Q: How fast can I stitch with your hot melt gun?

Hot melt guns can cycle very quickly with standard low to medium viscosity hot melt adhesives. Our most basic pneumatic hot melt gun cycles ON/OFF with an 80 psi air signal from a three way 24VDC solenoid at up to 25 cycles per second. The fastest guns we offer can cycle at up to 100 cycles per second.

Q: What is the highest operating temperature recommended for standard packaging EVA hot melt?

This highest temperature we recommend for this type of hot melt is 375°F. Most EVA hot melts start to degrade at 375°F. The pot life of the hot melt or the time when it starts to degrade can be minimized with fast melting and constant use of the hot melt. Usually higher temperatures are used to bond coated substrates as the adhesive can bite through the coating a little better. With higher temperatures come lower viscosities that allow for more precise extrusion of the melt adhesive without stringing. In some cases the hot melt machinery is too small for the application requiring higher temperatures to meet the melt rate requirement. Where we see hot melts operating at higher temperatures we often look to an optional hot melt that may be better suited for the application and/or improvements in the hot melt machinery that can allow for operation at lower temperatures.

Q: What is Glue Diligence?

For years we have listed our description as the following: Free technical service offered by Glue Machinery Corporation™ to help manufacturers determine the correct adhesive and application method to efficiently produce high quality product at the lowest price.

Actually, Glue Diligence has turned into much, much more than a free testing service. It has created a results oriented culture at Glue Machinery Corporation that includes customer application analysis, thorough evaluation of adhesives and substrates, customer input regarding equipment and adhesive, assembly recommendations, video documentation of testing process and bonding achieved, sample production and finally guarantees regarding the performance of the machinery.

Q: Why do fugitive hot melts stain paper substrates?

Fugitive hot melts stain paper substrates as they have oil in them that gives them the cohesive/removable qualities. This oil can migrate into porous paper substrates. Some fugitive hot melts have more oil than others and the staining can be reduced with the lower oil content. Porous paper substrates tend to be more prone to staining with fugitive hot melts than other less porous materials.

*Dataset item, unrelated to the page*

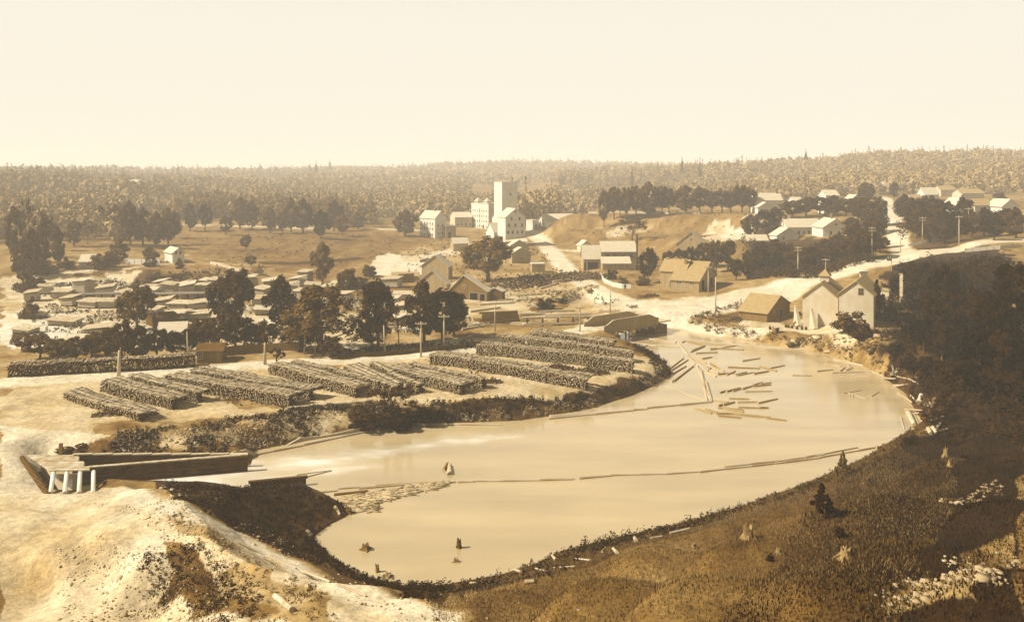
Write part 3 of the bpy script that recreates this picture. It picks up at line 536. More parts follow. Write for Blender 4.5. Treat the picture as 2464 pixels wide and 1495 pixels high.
def brush(name, polys, n, h, wd, mat, label, seed, per=14, clump=0., s=.14):
    rng = np.random.default_rng(seed); X, Y = area(polys, n, rng)
    if clump: m = fbm(X, Y, 5, 4, seed)+rng.uniform(-.1, .1, len(X)) > clump-.2; X, Y = X[m], Y[m]
    Z = hgt(X, Y); m = Z > .02; X, Y, Z = X[m], Y[m], Z[m]; k = len(X); H = h*rng.uniform(.4, 1.3, k)*(1+1.2*fbm(X, Y, 6, 3, seed+1)); W = wd*rng.uniform(.6, 1.3, k)
    t = rng.uniform(0, 1, (k, per)); a = rng.uniform(0, 6.28, (k, per)); r = np.sqrt(1-t**2*.85)*rng.uniform(.2, 1, (k, per))*.5*W[:, None]
    C = np.stack([X[:, None]+r*np.cos(a), Y[:, None]+r*np.sin(a), Z[:, None]+H[:, None]*t], 2).reshape(-1, 3)
    nv = np.stack([np.cos(a)*.6, np.sin(a)*.6, t*1.2], 2).reshape(-1, 3); Vq, Fq = quads(C, np.full(len(C), s), rng, nv); o = link(name, npmesh(name, Vq, Fq, [mat])); tag(o, label, kind='stuff')
HILL = [(936,430),(1030,402),(1030,640),(430,640),(430,592),(499,574),(560,548),(640,532),(740,504),(870,452)]
tufts('grass', [[(870,452),(800,484),(740,504),(640,532),(560,548),(499,574),(430,592),(430,640),(900,640),(960,460)]], 210000, .2, .1, 'grass_blade', 'rough grass over the near hillside', 11)
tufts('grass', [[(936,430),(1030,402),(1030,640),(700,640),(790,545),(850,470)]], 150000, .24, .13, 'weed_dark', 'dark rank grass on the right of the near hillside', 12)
brush('shoreline_weeds', [[(400,588),(480,571),(532,563),(561,549),(624,534),(686,520),(740,505),(742,512),(690,528),(640,540),(580,558),(560,578),(470,592),(400,600)]], 2600, .75, .8, 'weed_dark', 'dark weeds along the near shore', 13, 12, .14, s=.09)
brush('shoreline_weeds', [[(740,505),(800,484),(880,452),(925,432),(936,440),(880,462),(800,495),(742,514)]], 700, .4, .7, 'weed_dark', 'low dark weeds along the right shore', 26, 10, .22, s=.09)
brush('shoreline_weeds', [[(300,532),(333,551),(366,568),(403,578),(455,580),(500,570),(560,547),(640,529),(740,502),(800,482),(870,450),(925,432),(930,440),(870,462),(800,492),(740,514),(640,541),(560,560),(500,580),(455,592),(403,590),(362,582),(320,560)]], 9000, .35, .5, 'weed_dark', 'low dark weeds edging the whole near shore', 40, 9, .0, s=.07)
brush('bank_weeds', [[(400,402),(470,401),(560,399),(620,386),(655,374),(648,358),(632,347),(622,342),(640,347),(660,358),(674,375),(655,388),(628,399),(590,408),(520,414),(420,418)]], 9000, .9, 1.1, 'weed_dark', 'dark weeds along the wood yard bank', 14, 12, .08, s=.13)
brush('bank_weeds', [[(420,412),(520,412),(600,402),(600,408),(520,421),(420,424)]], 1400, .6, .8, 'weed_pale', 'pale weeds below the dark bank weeds', 15, 10, .2, s=.09)
brush('bank_weeds', [[(120,432),(200,424),(250,415),(330,405),(400,402),(400,424),(330,434),(258,448),(230,455),(150,457),(100,452)]], 5200, .7, .9, 'weed_dark', 'patchy dark weeds on the bank above the sluice', 16, 12, .2, s=.11)
brush('bank_weeds', [[(120,432),(200,424),(250,415),(330,405),(400,402),(400,424),(330,434),(258,448),(230,455),(150,457),(100,452)]], 4200, .5, .7, 'weed_pale', 'pale stalks on the bank above the sluice', 17, 9, .16, s=.08)
brush('bank_weeds', [[(664,322),(690,322),(760,332),(830,340),(850,346),(870,356),(885,368),(865,364),(827,352),(790,345),(748,338),(707,333),(682,327),(660,326)]], 3600, 1.0, 1.3, 'weed_mid', 'tall weeds on the north bank below the sheds', 18, 12, .1, s=.15)
brush('bank_weeds', [[(690,316),(745,303),(760,308),(755,322),(700,326)]], 700, .8, 1.2, 'weed_mid', 'weeds in the plot between road and shed', 19, 12, .1, s=.15)
brush('bank_weeds', [[(850,340),(905,330),(940,370),(950,420),(925,425),(905,392),(885,372)]], 2600, 1.0, 1.4, 'weed_dark', 'tangled undergrowth on the east bank', 20, 12, .05, s=.15)
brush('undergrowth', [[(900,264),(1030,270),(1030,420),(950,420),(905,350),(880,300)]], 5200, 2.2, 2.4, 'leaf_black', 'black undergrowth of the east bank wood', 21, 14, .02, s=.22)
brush('undergrowth', [[(900,380),(1030,392),(1030,445),(940,440),(925,415)]], 2600, .8, 1.4, 'weed_dark', 'dark brambles on the shaded slope of the east bank', 33, 14, .0, s=.13)
brush('undergrowth', [[(740,240),(800,262),(880,258),(880,262),(800,278),(750,280)], [(740,248),(770,252),(800,250),(870,240),(870,256),(800,262),(745,258)]], 2000, 3., 3.4, 'leaf_dark', 'dark undergrowth below the grove', 22, 14, .02, s=.35)
brush('undergrowth', [[(896,226),(1020,212),(1020,231),(905,240)]], 1500, 3., 3.4, 'leaf_dark', 'dark undergrowth of the village gardens', 27, 14, .02, s=.35)
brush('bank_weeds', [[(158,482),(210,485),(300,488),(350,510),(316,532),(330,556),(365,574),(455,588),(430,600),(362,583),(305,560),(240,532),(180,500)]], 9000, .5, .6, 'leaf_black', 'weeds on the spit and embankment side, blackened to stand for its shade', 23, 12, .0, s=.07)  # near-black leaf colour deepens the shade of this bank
brush('scrub', [[(160,540),(190,545),(235,580),(270,608),(240,620),(180,600),(150,570),(120,545)]], 1500, .5, .7, 'weed_dark', 'scrub patch on the embankment', 24, 12, .2, s=.07)
tufts('grass', [[(240,560),(330,600),(420,618),(420,640),(120,640),(150,570)]], 12000, .25, .12, 'weed_mid', 'thin grass on the embankment', 25, .25)
brush('weeds', [[(90,281),(230,272),(240,292),(150,296)]], 900, 1.6, 2., 'weed_dark', 'weeds on the cut bank of the ledge', 28, 10, .15, s=.25)
brush('weeds', [[(185,378),(225,376),(290,400),(240,408)]], 900, .4, .6, 'weed_mid', 'low weeds between the wood stacks', 29, 10, .05, s=.1)
brush('weeds', [[(390,345),(470,342),(486,346),(420,352),(330,357),(330,352)]], 900, .8, 1, 'weed_dark', 'weeds on the strip between the two roads', 30, 10, .15, s=.14)
brush('weeds', [[(535,290),(600,294),(615,300),(640,308),(610,312),(600,300),(540,296)]], 500, .8, 1.2, 'weed_dark', 'weeds round the little pond', 31, 10, .2, s=.16)
brush('scrub', [[(225,572),(262,566),(330,598),(345,625),(250,625)], [(165,512),(195,520),(240,545),(225,548),(180,530)]], 1600, .3, .5, 'weed_mid', 'low scrub along the track on the embankment', 34, 10, .18, s=.06)
brush('scrub', [[(400,256),(440,238),(540,250),(575,275),(600,292),(520,292),(440,290),(410,275)], [(300,290),(370,275),(440,300),(440,330),(360,335),(300,310)]], 2600, .8, 1.2, 'weed_dark', 'scattered scrub through the mill yard', 35, 9, .22, s=.2)
brush('scrub', [[(560,246),(640,252),(700,256),(745,260),(775,225),(765,214),(700,210),(600,210),(566,224)]], 1500, .5, 1.2, 'weed_mid', 'scattered scrub on the bare hill', 36, 9, .3, s=.2)
brush('scrub', [[(180,240),(260,232),(400,236),(400,252),(330,268),(240,270)]], 1100, .6, 1.6, 'weed_mid', 'scattered scrub in the pasture', 37, 9, .32, s=.25)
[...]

The amount of time the bond is required between the substrates can also have effect on the transfer of oil from the glue into the paper. There are fugitive hot melts with less oil content that effectively bond with reduced staining . The price is typically higher and testing must be performed on the substrates as the bonds can be too strong and tear fiber. Other considerations that must be taking into account regarding fugitive hot melt and staining of substrates are the glue application parameters.

Fugitive hot melt does not like high temperature and/or temperature over time. This tends to exacerbate the release of the oil in the fugitive hot melt.

Hot melt machinery used to apply fugitive adhesive must be well maintained and operated at the lowest possible temperature to minimize degradation. Quality fugitive hot melt, continuous use of the hot melt at the correct temperatures and new hot melt equipment will minimize the staining of substrates.

Q: What features are important in a hot melt rollcoater?

We at Glue Machinery Corporation think we have found the key to producing the highest quality industrial hot melt rollcoaters.

The machines should have the following features:

  • Heated Coating Roller and heated tank
  • Variable Speed Drive All Steel construction
  • Large Drive Motor 240 V high output heating
  • Adjustable coating
  • Small footprint
  • Enclosure around majority of heated machinery
  • Two Heated Zones
  • Fast heating
  • Very slow heating to temperature

These features assure that precise hot melt glue patterns are applied to the bottom of all substrates that pass over the roll. They assure insure that maximum productivity is achieved with the hot melt rollcoater.